Mr. King, you are venturing into exterior ballistics, which is a different critter. With rifles or pistols, the bullet will rise above the line of sight, and then drop below it. Where the two coincide will be the zero.
But handguns aren't normally fired that far, so it's perhaps a lesser issue.
The real problem, as you have correctly explained, is the position of the gun when the bullet exits the bore. And, as you correctly posited, the handgun is in the process of rolling up in recoil when the bullet exits the bore. Lighter bullets will get out sooner, and therefore hit lower, than heavier bullets that spend more time in the bore (all this presumes somewhat similar velocities).
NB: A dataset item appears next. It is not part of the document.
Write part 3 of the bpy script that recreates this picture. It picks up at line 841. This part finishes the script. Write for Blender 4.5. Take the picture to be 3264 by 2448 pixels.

Recoil operated semi autos (Browning tilting barrels) work because the departing bullet gives the slide and its parts a push with its recoil; the remaining energy ejects the spent cartridge, resets the hammer/striker, and chambers a new round.
And again, you are correct, there would be no reason for the gun to recoil if the bullet had already departed.
Handguns will also have a zero distance, depending on the location of the sights, the nature of the load, and the distance fired. If the shot is taken at longer distances, the 'exterior ballistics' thing matters, as it does in rifles.
But it is that 'gun rolling up in recoil' thing that also makes me wonder we ever hit anything with a handgun...besides the relatively light weight, single point of support, and short sight radius, how firmly we hold the handgun will also effect where it hits.